→ PROBLEM TO SOLVE
Find the lines holding "scene" and copy them.

→ SOURCE DATA
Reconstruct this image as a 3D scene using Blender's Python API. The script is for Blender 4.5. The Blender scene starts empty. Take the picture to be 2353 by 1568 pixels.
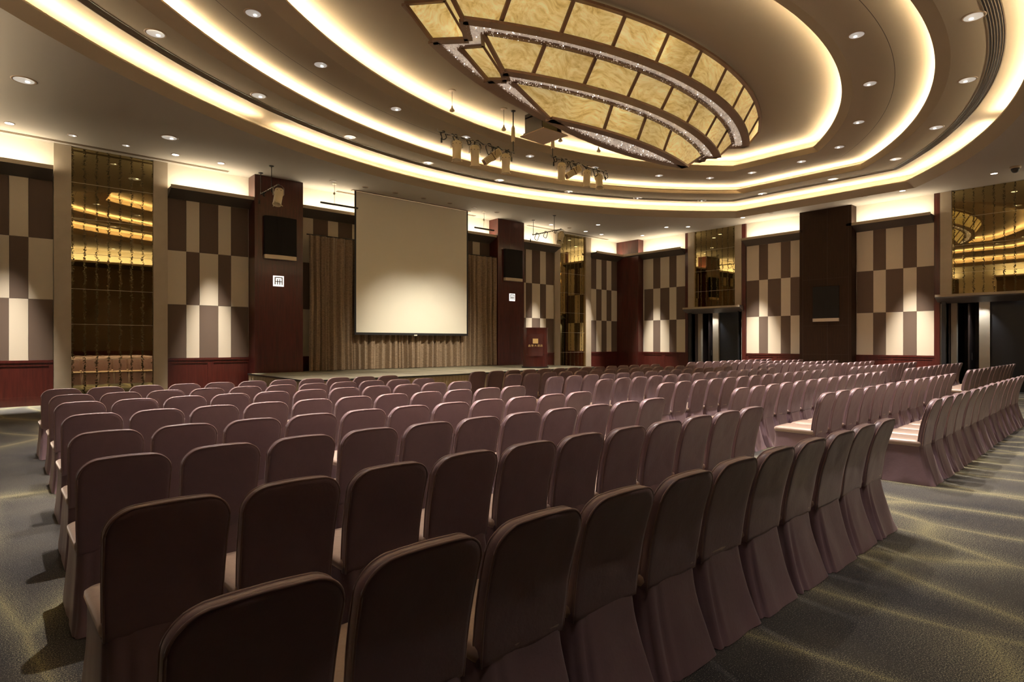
import bpy, bmesh, math, random
from mathutils import Vector, Matrix, noise
R = math.radians; PI = math.pi
C = bpy.context.scene.collection
scene = bpy.context.scene

# ------------------------------------------------------------------ camera, world, exposure
cam_d = bpy.data.cameras.new('camera'); cam = bpy.data.objects.new('camera', cam_d); C.objects.link(cam)
cam.location = (0, 0, 1.55)
cam.rotation_euler = (R(90), 0, R(48.763 - 90))
cam_d.sensor_width = 36; cam_d.lens = 36 * 1353 / 2353; cam_d.shift_y = 4.5 / 2353
cam_d.clip_start = 0.05; cam_d.clip_end = 100
scene.camera = cam
w = bpy.data.worlds.new('world'); scene.world = w; w.use_nodes = True
w.node_tree.nodes['Background'].inputs[0].default_value = (1, .8, .6, 1)
w.node_tree.nodes['Background'].inputs[1].default_value = 0.02
scene.view_settings.view_transform = 'Standard'; scene.view_settings.look = 'None'
scene.view_settings.gamma = 1; scene.view_settings.use_curve_mapping = False
scene.view_settings.exposure = 0.08

# light levels
COVE = 125.0
LEDGE = 64.0
DOWN = 1750.0
WALLSPOT = 7200.0
WARM = (1, .875, .63); SPOTC = (1, .92, .86)

# ------------------------------------------------------------------ helpers
def tag(o, label=None, cat=None, group=None, kind=None):
    if label: o['label'] = label
    if cat: o['category'] = cat
    if group: o['group'] = group
    if kind: o['kind'] = kind
    return o

def thing(name, label, cat, loc=(0, 0, 0), rz=0, group=None):
    o = bpy.data.objects.new(name, None); C.objects.link(o)
    o.location = loc; o.rotation_euler = (0, 0, rz); o.empty_display_size = .1
    return tag(o, label, cat, group)

class MB:
    def __init__(s): s.v = []; s.f = []; s.m = []
    def quad(s, a, b, c, d, m=0):
        n = len(s.v); s.v += [tuple(a), tuple(b), tuple(c), tuple(d)]; s.f.append((n, n+1, n+2, n+3)); s.m.append(m)
    def box(s, x0, x1, y0, y1, z0, z1, m=0):
        n = len(s.v)
        s.v += [(x0,y0,z0),(x1,y0,z0),(x1,y1,z0),(x0,y1,z0),(x0,y0,z1),(x1,y0,z1),(x1,y1,z1),(x0,y1,z1)]
        for q in ((0,3,2,1),(4,5,6,7),(0,1,5,4),(1,2,6,5),(2,3,7,6),(3,0,4,7)):
            s.f.append(tuple(n+i for i in q)); s.m.append(m)
    def loops(s, L, closed=True, cap0=False, cap1=False, m=0):
        n0 = len(s.v); k = len(L[0])
        for l in L: s.v += [tuple(p) for p in l]
        for i in range(len(L)-1):
            for j in range(k if closed else k-1):
                a = n0+i*k+j; b = n0+i*k+(j+1) % k
                s.f.append((a, b, b+k, a+k)); s.m.append(m)
        if cap0: s.f.append(tuple(n0+j for j in range(k))[::-1]); s.m.append(m)
        if cap1: s.f.append(tuple(n0+(len(L)-1)*k+j for j in range(k))); s.m.append(m)
    def tube(s, path, r, n=8, m=0, closed=False):
        P = [Vector(p) for p in path]; L = []; up = Vector((0, 0, 1)); K = len(P)
        for i, p in enumerate(P):
            if closed: t = P[(i+1) % K]-P[i-1]
            else: t = P[min(i+1, K-1)]-P[max(i-1, 0)]
            t.normalize(); a = up if abs(t.dot(up)) < .95 else Vector((1, 0, 0))
            u = t.cross(a).normalized(); v = t.cross(u).normalized()
            L.append([p+(u*math.cos(2*PI*j/n)+v*math.sin(2*PI*j/n))*r for j in range(n)])
        if closed: L.append(L[0])
        s.loops(L, True, not closed, not closed, m)
    def lathe(s, prof, c=(0,0,0), n=24, mat=None, m=0, cap=True):
        L = []
        for r, z in prof:
            l = [Vector((r*math.cos(2*PI*j/n), r*math.sin(2*PI*j/n), z)) for j in range(n)]
            if mat: l = [mat @ p for p in l]
            L.append([p+Vector(c) for p in l])
        s.loops(L, True, cap, cap, m)
    def build(s, name, mat, parent=None, smooth=False, loc=None, kind=None, bevel=0):
        me = bpy.data.meshes.new(name)
        off = Vector(loc) if loc else Vector((0, 0, 0))
        me.from_pydata([tuple(Vector(p)-off) for p in s.v], [], s.f)
        mats = mat if isinstance(mat, (list, tuple)) else [mat]
        for x in mats: me.materials.append(x)
        if len(mats) > 1: me.polygons.foreach_set('material_index', s.m)
        bm = bmesh.new(); bm.from_mesh(me); bmesh.ops.remove_doubles(bm, verts=bm.verts, dist=1e-5)
        bmesh.ops.recalc_face_normals(bm, faces=bm.faces); bm.to_mesh(me); bm.free()
        if smooth: me.polygons.foreach_set('use_smooth', [True]*len(me.polygons))
        me.update()
        o = bpy.data.objects.new(name, me); C.objects.link(o)
        if parent: o.parent = parent
        if loc: o.location = loc
        if kind: o['kind'] = kind
        if bevel:
            b = o.modifiers.new('bevel', 'BEVEL'); b.width = bevel; b.segments = 2; b.limit_method = 'ANGLE'
        return o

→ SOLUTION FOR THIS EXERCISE
Reconstruct this image as a 3D scene using Blender's Python API. The script is for Blender 4.5. The Blender scene starts empty. Take the picture to be 2353 by 1568 pixels.
C = bpy.context.scene.collection
scene = bpy.context.scene
scene.camera = cam
w = bpy.data.worlds.new('world'); scene.world = w; w.use_nodes = True
scene.view_settings.view_transform = 'Standard'; scene.view_settings.look = 'None'
scene.view_settings.gamma = 1; scene.view_settings.use_curve_mapping = False
scene.view_settings.exposure = 0.08